Lori Borgman, Tribune News Service on

Published in Lifestyles

We have smoke detectors that warn of fire, dashboard icons that warn of low fuel and dying batteries, and health hazard warnings are printed on every pack of cigarettes.

In 2024 we were given a clear and resounding warning for cell phones. It came in the form of a thick book titled “The Anxious Generation” (How the Great Rewiring of Childhood Is Causing an Epidemic of Mental Illness) by Jonathan Haidt.

The book has been tagged a top book by the Wall Street Journal, Washington Post and New York Times, and awarded the Nonfiction Book of the Year by Goodreads.

When I read the book, I underlined paragraph after paragraph and tagged page after page with Post-it notes. I became hooked on underlining and tagging in a book about becoming hooked.

Haidt thoroughly—and chillingly—connects the dots between the horrific rise in mental illness among adolescents and teens, and the rise in popularity of social media on smart phones.
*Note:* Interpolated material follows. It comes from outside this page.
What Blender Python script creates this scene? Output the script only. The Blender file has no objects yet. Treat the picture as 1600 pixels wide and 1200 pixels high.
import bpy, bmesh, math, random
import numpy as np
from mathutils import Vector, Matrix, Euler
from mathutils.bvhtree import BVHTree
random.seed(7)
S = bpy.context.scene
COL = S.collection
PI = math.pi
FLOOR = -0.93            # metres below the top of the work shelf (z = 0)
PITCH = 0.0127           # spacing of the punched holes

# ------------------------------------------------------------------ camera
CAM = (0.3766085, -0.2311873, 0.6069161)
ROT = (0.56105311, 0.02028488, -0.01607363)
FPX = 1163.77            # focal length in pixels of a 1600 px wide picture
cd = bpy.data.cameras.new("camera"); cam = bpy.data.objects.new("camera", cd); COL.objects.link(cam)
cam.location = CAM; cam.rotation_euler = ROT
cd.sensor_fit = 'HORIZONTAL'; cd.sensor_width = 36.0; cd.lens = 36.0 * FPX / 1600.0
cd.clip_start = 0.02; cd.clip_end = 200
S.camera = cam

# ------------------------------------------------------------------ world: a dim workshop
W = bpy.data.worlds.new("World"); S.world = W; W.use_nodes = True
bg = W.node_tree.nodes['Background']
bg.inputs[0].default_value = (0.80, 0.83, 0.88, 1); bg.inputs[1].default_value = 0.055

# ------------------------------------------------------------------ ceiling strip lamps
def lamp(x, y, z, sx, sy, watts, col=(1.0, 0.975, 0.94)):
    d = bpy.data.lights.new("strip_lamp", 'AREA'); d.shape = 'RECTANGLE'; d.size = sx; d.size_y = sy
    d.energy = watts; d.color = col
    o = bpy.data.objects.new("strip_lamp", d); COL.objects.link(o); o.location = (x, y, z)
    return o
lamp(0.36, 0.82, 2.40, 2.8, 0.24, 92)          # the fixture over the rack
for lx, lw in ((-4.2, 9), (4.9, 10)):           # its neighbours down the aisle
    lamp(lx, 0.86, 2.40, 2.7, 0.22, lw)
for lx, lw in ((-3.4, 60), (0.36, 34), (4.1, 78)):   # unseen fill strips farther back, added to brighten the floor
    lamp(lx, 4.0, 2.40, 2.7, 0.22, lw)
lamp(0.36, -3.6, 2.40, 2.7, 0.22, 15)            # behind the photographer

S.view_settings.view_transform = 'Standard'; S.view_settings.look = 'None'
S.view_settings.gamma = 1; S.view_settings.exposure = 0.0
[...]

He makes an iron-clad case that social media is inappropriate for children and that puberty is a vulnerable and impressionable time, particularly for girls.

Social media platforms are designed to be addictive. A dopamine rush kicks in when users receive likes, comments and new followers. Like Pavlov’s dogs conditioned to salivate at the sound of a bell, users keep coming back for more.

Haidt points out that the problem is not just what social media does, but what social media keeps people from doing. Compared with their counterparts in the 2000s (prior to the common use of all the screens), today’s teens are less likely to go out with friends, less likely to get a driver’s license, less likely to play youth sports and more likely to be alone on their phones. Some teens sleep with their phones, texting throughout the night.

It starts early. Who hasn’t observed toddlers, in airports, grocery carts and strollers, mesmerized by moving screens? Not that the tykes are scrolling on TikTok, but the brain patterning for rapid flashing, constantly changing images is being imprinted.

Not long ago, I saw a clip of a basketball game featuring a halftime contest where mothers lined up on one end of the court and their babies, who were still crawlers, were lined up about 10 yards away. It was a race to see which babies would get to their mothers first.

 

How did the mothers entice them? By waving their cell phones. The little critters’ eyes lit up, they smiled from ear to ear and laid tracks.

What sets Haidt apart from simply screaming “Fire!” is that he identifies concrete ways to douse the flames:

--Say no to smartphones before high school. Flip phones are fine in middle school for safety and staying connected, but no smart phones.

--Say no to social media before age 16. Our friends Down Under in Australia just passed a law to that effect. Once kids are through adolescence and capable of more mature decision making, they are less likely to become addicted.

--Haidt also makes a case for phone-free schools. Finally, he points a finger at adults. Warnings to kids have no power if they are of the “Do as I say, not as I do” variety. Adults of every age and generation are powerful influencers when it comes to cell phone use.

Haidt is the giant red flag on the beach, snapping in the wind, signaling the presence of dangerous and life-threatening tides.

We would do well to heed the warning.